Rector's Corner

Epiphany Reflections

By January 8, 2015 July 9th, 2015 No Comments

As we celebrate the Feast of the Epiphany T.S. Eliot’s, The Journey of the Magi  provides words for us to reflect on what this season can mean for us. This poem was written in 1927 soon after Eliot’s conversion to Anglicanism. It is written from the perspective of one of the wise men. It is a wonderful poem but not really uplifting in an obvious kind of way.   For the poet speaks of the challenge of the journey, a journey that takes place in winter, the worst time of year. He outlines the difficulties – the night fires going out, the unfriendly towns, their inner doubts telling them the journey was pure folly. The wise man says that he would take the journey again but there is a sense in the poem that birth and death are entwined. “Were we led all that way for Birth or death? There was a birth, certainly. We had evidence and no doubt. I had seen birth and death but had thought they were different; this birth was hard and bitter agony for us, like death our death. We returned to our places these Kingdoms but no longer at ease here in old dispensation,with an alien people clutching their gods.”

While the journey led to revelation, this encounter with Christ was a sobering one. Rather than a kind of revelation that immediately brightens the world, we get a sense of serious pause. The poem causes us to consider that because of what they have seen, nothing can be the same again for these travelers whose most significant wisdom may have come as a result of the journey. The poem ends at the point of disorientation. This experience is more in keeping with a definition I found of Epiphany as “a sobering sequel to Advent,   as a chance to get down to brass tacks and concentrate on the unfinished business of Christ’s coming. (New Proclamation Year C edited by Marshall D. Johnson, 2000, p.77). What might the unfinished business of Christ’s coming mean for us? It calls us, like the wise men, to take a moment of serious pause and then to take the journey beyond where we are, to encounter Christ in new ways and to share that journey and the wisdom we find with others. This is the unfinished business of Christ’s coming. It reminds us that a journey outside familiar boundaries can leave us, like the wise man, disoriented for a time but that is never the end of our story as people of faith. From there, God provides our grounding and ways to share our light with others, for God always prompts us to set out from where we are, and calls us to be in ministry. It is so tempting to stay in the wonder of Christmas Eve and day. I love those days. I want to stay there and I suspect some of you share this desire. Even though we can’t stay there, what those days do is help us remember that Christ is always willing to come to us and this gives us enough light to set out, to keep going and as we do we have more to share with others. We are called to journey like the Magi whose wisdom was manifested in their willingness to venture out and whose wisdom grew as they journeyed on. Sometimes that journey is to new geographical places, other times the journey involves moving differently in the places where we already are, or perhaps the call is to journey inward so that we can uncover more of our own soul and as a result have more to offer the world that is so often overshadowed by the death. It’s challenging because in many ways most of us don’t really want to go very far from home, from the things we know.

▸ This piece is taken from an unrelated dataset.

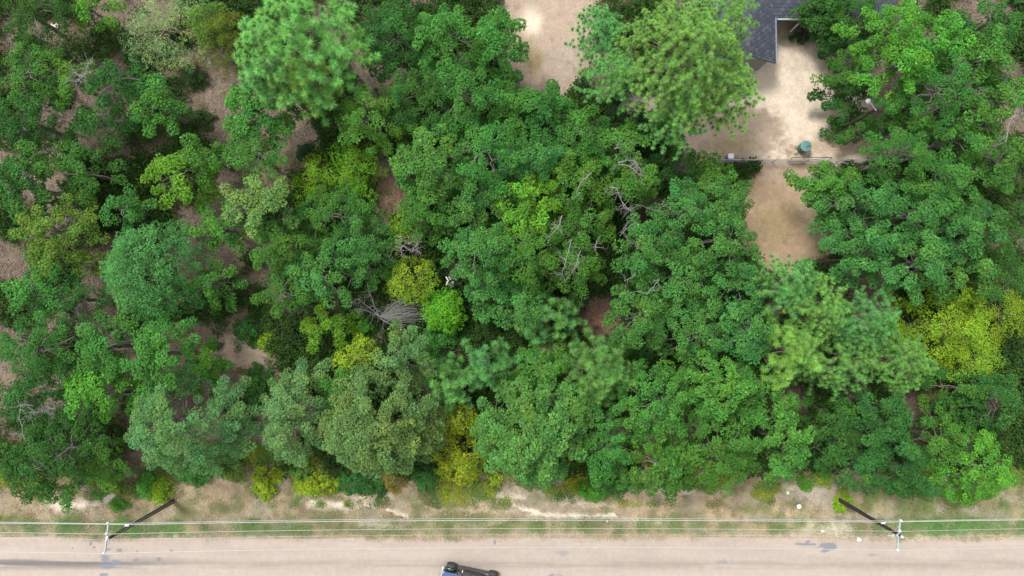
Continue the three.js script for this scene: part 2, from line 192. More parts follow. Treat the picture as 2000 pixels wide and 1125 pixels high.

I once read a commentary on our western culture that asserted that we tend to reject the invitation to move into a place of unknowing and mystery because planning and achievement always trump unknowing, mystery, unfolding and fallowness, which are the very experiences that may help us “stay fully awake in the dark to emerge wiser and more resilient” Taking the journey with just enough light to see a few steps ahead, that’s what the wise ones did, and in doing so they gave us an example of finding a path to new life. Stepping out and not knowing, trusting that there will be light in the darkness, that God is with us. This is how we move into the unfinished business of Christ’s coming with our fellow travelers. So let us continue our journey together staying awake to the light of Christ with us and sharing this light through our presence and ministry to and with others.